Pilot, air racer, and aviation entrepreneur Bill Brennand, who guided Buster to the Goodyear Trophy in 1947, built a thriving Wisconsin airport from the ground up, and helped establish EAA AirVenture’s Seaplane Base, died March 14 at age 92. Biographer and good friend Jim Cunningham, who wrote Bill Brennand: Air Racing and Other Aerial Adventures, said the two recently shared memories of Brennand’s aviation adventures.
The story of Brennand’s entry to aviation and his first race victory reads like a tall tale. He grew up on a farm that is now the south end of Wittman Regional Airport in Oshkosh, Wisconsin, and would look skyward when idols including pilot and innovator Steve Wittman rumbled overhead. A 2014 AOPA article said that Brennand started taking flying lessons because, “if you really want something, you’ll find a way to get it.”
“I mean he’d never flown an air race before, or a practice, and now he’s going up against the pilots he read about in the 1930s and he beat them all,” said Cunningham.
The slender pilot climbed the victory podium after posting a blistering 165.9 mph through a 2.2-mile aerial course in the small, single-person tube-and-fabric aircraft. He even bested Tony Levier, a Lockheed test pilot and well-known air race pilot.
“He raced for about five or six years and while he was doing that he also did airshows with Steve Wittman and Betty Skelton, a leading female pilot at that point,” said Cunningham. “They did a lot of flying together and her Pitts Special Little Stinker is hanging from the ceiling of the Smithsonian National Air and Space Museum’s Stephen F. Udvar-Hazy Center” near Washington, D.C.

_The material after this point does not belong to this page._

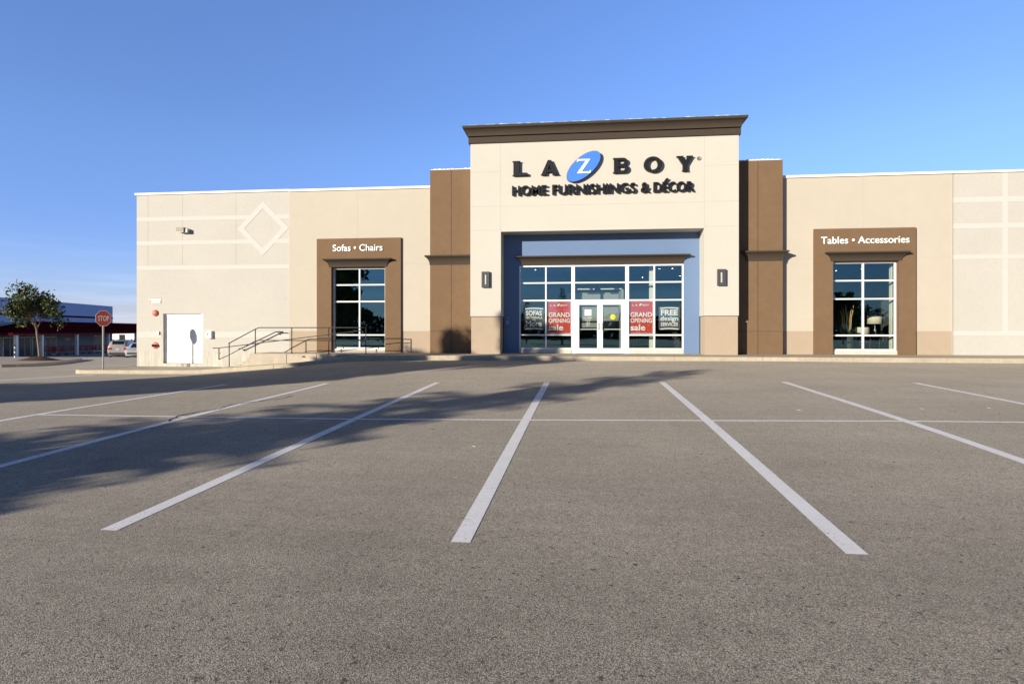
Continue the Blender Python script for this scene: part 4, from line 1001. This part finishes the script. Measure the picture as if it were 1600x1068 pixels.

Brennand left racing for a job as a corporate pilot for the Marathon Paper Corp., first flying a Beech 18 and then a Lockheed Loadstar. After his corporate flying days, he established Brennand Airport with a 2,450-foot paved runway 10 miles due north of Wittman Regional and set up shop as an aircraft dealer.
During the 1970s, the airfield he built boasted an active pilot community and “one of the largest used aircraft dealers in Wisconsin,” said Cunningham. “He owned the airport and the fixed-base operation. The place was so busy that if they hadn’t run out of room they would have built more” on the property. “It was fun to go there and visit it with him because how often do you get to go to an airport that’s named after a guy?”
Brennand kept up his aviation skills, flying a Cessna 150 over the Wisconsin dairy land well into his eighth decade. He was “very low key” and most people thought he was just a retired farmer not a world-renowned air racer, said Cunningham.
The retired racer was also an instrument-rated pilot during a period when flying by instruments was considerably more difficult than it is today. “He learned to fly from radio station to radio station,” explained Cunningham. “If you got off course in one direction you’d hear a Morse Code dot-dash and the other direction would be a dash-dot. A continuous tone meant you were on course. They called it low-frequency range ‘beam riding.’”
He embraced technology as it developed, first learning VOR navigation, then Loran, and was up to speed on emerging GPS technology. “He’d look at iPads and the Garmin Pilot app and tell me, ‘That’s cheating.’ But Brennand absolutely wanted the best equipment and the most modern equipment of its time, and said he said it made him a safer pilot,” relayed Cunningham.
The Experimental Aircraft Association was the beneficiary of Brennand’s generosity after EAA Founder Paul Poberezny asked if the airshow could use a parcel of Brennand’s lakefront property “for a few seaplanes. Brennand had a J-3 Piper Cub on floats so they worked out an agreement and then it grew like crazy over the next years,” added Cunningham. Another family now owns the Lake Winnebago property and continues to honor the same arrangement Brennand worked out decades earlier.
A group of Brennand’s friends got together in the 1970s to take on a 1931 Stinson Tri-Motor restoration after the aircraft sat wrecked and neglected in Alaska for decades. The aircraft was originally “in pretty rotten shape” when they began the spinner-to-tail restoration. “They used so much fabric when restoring it, they became a Stitts [Poly Fiber] fabric dealer by default,” explained Cunningham. “Then they had to take the wings off it, and transport it to Wittman Field in the middle of the night for flight testing there. They flew it for rides for about 15 years at Oshkosh, Sun 'n Fun, and different places throughout the country until Kermit Weeks bought it. Now it’s part of the collection at Fantasy of Flight,” in Florida.
“I should have written down all the stories he told me,” said Cunningham, who bonded with Brennand during research for their 2009 book collaboration. “He’d be that last one to complain about not having a great life and great opportunities.”